**Information shown:**
□ □ □
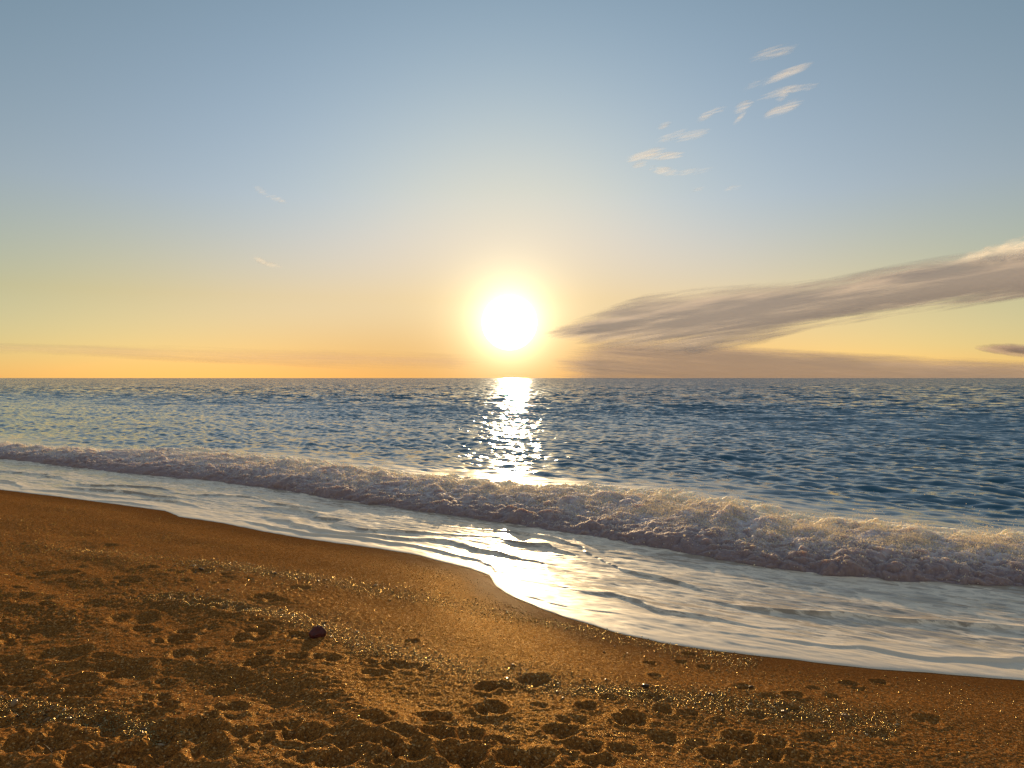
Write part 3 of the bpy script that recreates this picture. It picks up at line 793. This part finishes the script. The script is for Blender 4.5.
# the larger pebbles, each one its own
protos = []
import mathutils
for k in range(7):
    bm = bmesh.new(); bmesh.ops.create_icosphere(bm, subdivisions=3, radius=1)
    off_ = Vector((k * 7.1, k * 3.3, 1.7))
    for v in bm.verts:
        d_ = mathutils.noise.noise(v.co * 1.1 + off_) * .42 + mathutils.noise.noise(v.co * 2.6 + off_) * .14
        v.co = v.co * (1 + d_)
        v.co.z *= (.5, .62, .7, .45, .55, .8, .6)[k]; v.co.y *= (.8, .7, .95, .85, .65, .8, .75)[k]
    me = bpy.data.meshes.new('pebble'); bm.to_mesh(me); bm.free(); me.materials.append(peb_m)
    for p in me.polygons: p.use_smooth = True
    protos.append(me)
sets = [(sample_line(upper, 95, .2, g), 'small pebble in the upper gritty line nearest the water', 'pebbles in the gritty line nearest the water'),
        (sample_line(lower, 125, .18, g), 'small pebble in the lower gritty line running across the sand', 'pebbles in the lower gritty line'),
        (sample_line(near_line, 40, .05, g), 'small pebble in the short dark gritty line at the near left', 'pebbles in the near left gritty line')]
for (px_, py_), lab, grp in sets:
    pz_ = zsand(px_, py_)
    for X, Y, Z in zip(px_, py_, pz_):
        s_p, t_p = st(X, Y)
        if float(waterline(np.array([t_p]))[0]) - s_p < .3: continue
        o = bpy.data.objects.new('pebble', protos[int(g.integers(0, 7))]); col.objects.link(o)
        r = float(np.clip(g.lognormal(math.log(.0066), .5), .004, .020))
        o.scale = (r * g.uniform(.9, 1.5), r, r); o.location = (X, Y, Z + r * .25)
        o.rotation_euler = (g.uniform(-.3, .3), g.uniform(-.3, .3), g.uniform(0, 6.28))
        tag(o, lab, 'pebble', grp)

# dark red stone
def stone(name, px, py, dims, rot, lab, colr, seed, rough=.6, peak=0.):
    m_, t, out = new_mat(name + '_surface')
    geo = t.n('ShaderNodeNewGeometry')
    n = t.noise(geo.outputs['Position'], 60, 5., .6); n2 = t.noise(geo.outputs['Position'], 260, 3., .6)
    c = t.mix(t.ramp(n.outputs[0], .3, .7), tuple(q * .55 for q in colr), tuple(q * 1.3 for q in colr))
    p = t.n('ShaderNodeBsdfPrincipled'); t.l(c, p.inputs['Base Color']); p.inputs['Roughness'].default_value = rough
    bp = t.n('ShaderNodeBump'); bp.inputs['Strength'].default_value = .5; bp.inputs['Distance'].default_value = .004
    t.l(n2.outputs[0], bp.inputs['Height']); t.l(bp.outputs[0], p.inputs['Normal'])
    t.l(p.outputs[0], out.inputs[0])
    bm = bmesh.new(); bmesh.ops.create_icosphere(bm, subdivisions=5, radius=1)
    of_ = Vector((seed, seed * 2.3, seed * .7))
    for v in bm.verts:
        c_ = v.co.copy()
        d_ = .30 * mathutils.noise.noise(c_ * 1.0 + of_) + .14 * mathutils.noise.noise(c_ * 2.3 + of_) + .05 * mathutils.noise.noise(c_ * 6 + of_)
        v.co = c_ * (1 + d_)
        if peak and c_.z > 0: v.co.x *= 1 - peak * c_.z; v.co.y *= 1 - peak * c_.z
        v.co = Vector((v.co.x * dims[0] / 2, v.co.y * dims[1] / 2, v.co.z * dims[2] / 2))
    me = bpy.data.meshes.new(name); bm.to_mesh(me); bm.free(); me.materials.append(m_)
    for p_ in me.polygons: p_.use_smooth = True
    o = bpy.data.objects.new(name, me); col.objects.link(o)
    X, Y = on_sand([px], [py]); Z = zsand(X, Y)[0]
    o.location = (X[0], Y[0], Z + dims[2] * .24); o.rotation_euler = rot
    tag(o, lab, 'stone'); return o
stone('red_stone', 317, 640, (.115, .08, .115), (.15, .12, .4), 'dark red upright stone standing alone where the lower gritty line begins', (.085, .009, .008), 3.1, .6, .55)

# sprig of weed at the near left
wd_m, t, out = new_mat('dry_weed')
p = t.n('ShaderNodeBsdfPrincipled'); p.inputs['Base Color'].default_value = (.06, .028, .014, 1); p.inputs['Roughness'].default_value = .55
t.l(p.outputs[0], out.inputs[0])
def sprig(px, py, h, n, lab, seed):
    g = np.random.default_rng(seed)
    V, F = [], []
    for k in range(n):
        az = g.uniform(0, 6.28); lean = g.uniform(.25, 1.0); hh = h * g.uniform(.55, 1); r0 = .0022
        pts = []
        for q in range(8):
            u = q / 7; rr_ = lean * hh * u ** 1.4
            pts.append((math.cos(az) * rr_, math.sin(az) * rr_, hh * (u - .35 * lean * u * u) - .004, r0 * (1 - .75 * u)))
        b = len(V)
        for (X, Y, Z, r) in pts:
            for a in range(5): V.append((X + r * math.cos(a * 1.257), Y + r * math.sin(a * 1.257), Z))
        for q in range(7):
            for a in range(5): F.append((b + q * 5 + a, b + q * 5 + (a + 1) % 5, b + q * 5 + 5 + (a + 1) % 5, b + q * 5 + 5 + a))
    o = mesh_np('weed_sprig', V, F, wd_m)
    X, Y = on_sand([px], [py]); o.location = (X[0], Y[0], zsand(X, Y)[0])
    tag(o, lab, 'weed'); return o
sprig(52, 752, .075, 7, 'small dark dried weed sprig standing in the sand at the near left', 5)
□ □ □
Go through the listing above and quote it exactly, apart from its images.

Write part 3 of the bpy script that recreates this picture. It picks up at line 793. This part finishes the script. The script is for Blender 4.5.
# the larger pebbles, each one its own
protos = []
import mathutils
for k in range(7):
    bm = bmesh.new(); bmesh.ops.create_icosphere(bm, subdivisions=3, radius=1)
    off_ = Vector((k * 7.1, k * 3.3, 1.7))
    for v in bm.verts:
        d_ = mathutils.noise.noise(v.co * 1.1 + off_) * .42 + mathutils.noise.noise(v.co * 2.6 + off_) * .14
        v.co = v.co * (1 + d_)
        v.co.z *= (.5, .62, .7, .45, .55, .8, .6)[k]; v.co.y *= (.8, .7, .95, .85, .65, .8, .75)[k]
    me = bpy.data.meshes.new('pebble'); bm.to_mesh(me); bm.free(); me.materials.append(peb_m)
    for p in me.polygons: p.use_smooth = True
    protos.append(me)
sets = [(sample_line(upper, 95, .2, g), 'small pebble in the upper gritty line nearest the water', 'pebbles in the gritty line nearest the water'),
        (sample_line(lower, 125, .18, g), 'small pebble in the lower gritty line running across the sand', 'pebbles in the lower gritty line'),
        (sample_line(near_line, 40, .05, g), 'small pebble in the short dark gritty line at the near left', 'pebbles in the near left gritty line')]
for (px_, py_), lab, grp in sets:
    pz_ = zsand(px_, py_)
    for X, Y, Z in zip(px_, py_, pz_):
        s_p, t_p = st(X, Y)
        if float(waterline(np.array([t_p]))[0]) - s_p < .3: continue
        o = bpy.data.objects.new('pebble', protos[int(g.integers(0, 7))]); col.objects.link(o)
        r = float(np.clip(g.lognormal(math.log(.0066), .5), .004, .020))
        o.scale = (r * g.uniform(.9, 1.5), r, r); o.location = (X, Y, Z + r * .25)
        o.rotation_euler = (g.uniform(-.3, .3), g.uniform(-.3, .3), g.uniform(0, 6.28))
        tag(o, lab, 'pebble', grp)

# dark red stone
def stone(name, px, py, dims, rot, lab, colr, seed, rough=.6, peak=0.):
    m_, t, out = new_mat(name + '_surface')
    geo = t.n('ShaderNodeNewGeometry')
    n = t.noise(geo.outputs['Position'], 60, 5., .6); n2 = t.noise(geo.outputs['Position'], 260, 3., .6)
    c = t.mix(t.ramp(n.outputs[0], .3, .7), tuple(q * .55 for q in colr), tuple(q * 1.3 for q in colr))
    p = t.n('ShaderNodeBsdfPrincipled'); t.l(c, p.inputs['Base Color']); p.inputs['Roughness'].default_value = rough
    bp = t.n('ShaderNodeBump'); bp.inputs['Strength'].default_value = .5; bp.inputs['Distance'].default_value = .004
    t.l(n2.outputs[0], bp.inputs['Height']); t.l(bp.outputs[0], p.inputs['Normal'])
    t.l(p.outputs[0], out.inputs[0])
    bm = bmesh.new(); bmesh.ops.create_icosphere(bm, subdivisions=5, radius=1)
    of_ = Vector((seed, seed * 2.3, seed * .7))
    for v in bm.verts:
        c_ = v.co.copy()
        d_ = .30 * mathutils.noise.noise(c_ * 1.0 + of_) + .14 * mathutils.noise.noise(c_ * 2.3 + of_) + .05 * mathutils.noise.noise(c_ * 6 + of_)
        v.co = c_ * (1 + d_)
        if peak and c_.z > 0: v.co.x *= 1 - peak * c_.z; v.co.y *= 1 - peak * c_.z
        v.co = Vector((v.co.x * dims[0] / 2, v.co.y * dims[1] / 2, v.co.z * dims[2] / 2))
    me = bpy.data.meshes.new(name); bm.to_mesh(me); bm.free(); me.materials.append(m_)
    for p_ in me.polygons: p_.use_smooth = True
    o = bpy.data.objects.new(name, me); col.objects.link(o)
    X, Y = on_sand([px], [py]); Z = zsand(X, Y)[0]
    o.location = (X[0], Y[0], Z + dims[2] * .24); o.rotation_euler = rot
    tag(o, lab, 'stone'); return o
stone('red_stone', 317, 640, (.115, .08, .115), (.15, .12, .4), 'dark red upright stone standing alone where the lower gritty line begins', (.085, .009, .008), 3.1, .6, .55)

# sprig of weed at the near left
wd_m, t, out = new_mat('dry_weed')
p = t.n('ShaderNodeBsdfPrincipled'); p.inputs['Base Color'].default_value = (.06, .028, .014, 1); p.inputs['Roughness'].default_value = .55
t.l(p.outputs[0], out.inputs[0])
def sprig(px, py, h, n, lab, seed):
    g = np.random.default_rng(seed)
    V, F = [], []
    for k in range(n):
        az = g.uniform(0, 6.28); lean = g.uniform(.25, 1.0); hh = h * g.uniform(.55, 1); r0 = .0022
        pts = []
        for q in range(8):
            u = q / 7; rr_ = lean * hh * u ** 1.4
            pts.append((math.cos(az) * rr_, math.sin(az) * rr_, hh * (u - .35 * lean * u * u) - .004, r0 * (1 - .75 * u)))
        b = len(V)
        for (X, Y, Z, r) in pts:
            for a in range(5): V.append((X + r * math.cos(a * 1.257), Y + r * math.sin(a * 1.257), Z))
        for q in range(7):
            for a in range(5): F.append((b + q * 5 + a, b + q * 5 + (a + 1) % 5, b + q * 5 + 5 + (a + 1) % 5, b + q * 5 + 5 + a))
    o = mesh_np('weed_sprig', V, F, wd_m)
    X, Y = on_sand([px], [py]); o.location = (X[0], Y[0], zsand(X, Y)[0])
    tag(o, lab, 'weed'); return o
sprig(52, 752, .075, 7, 'small dark dried weed sprig standing in the sand at the near left', 5)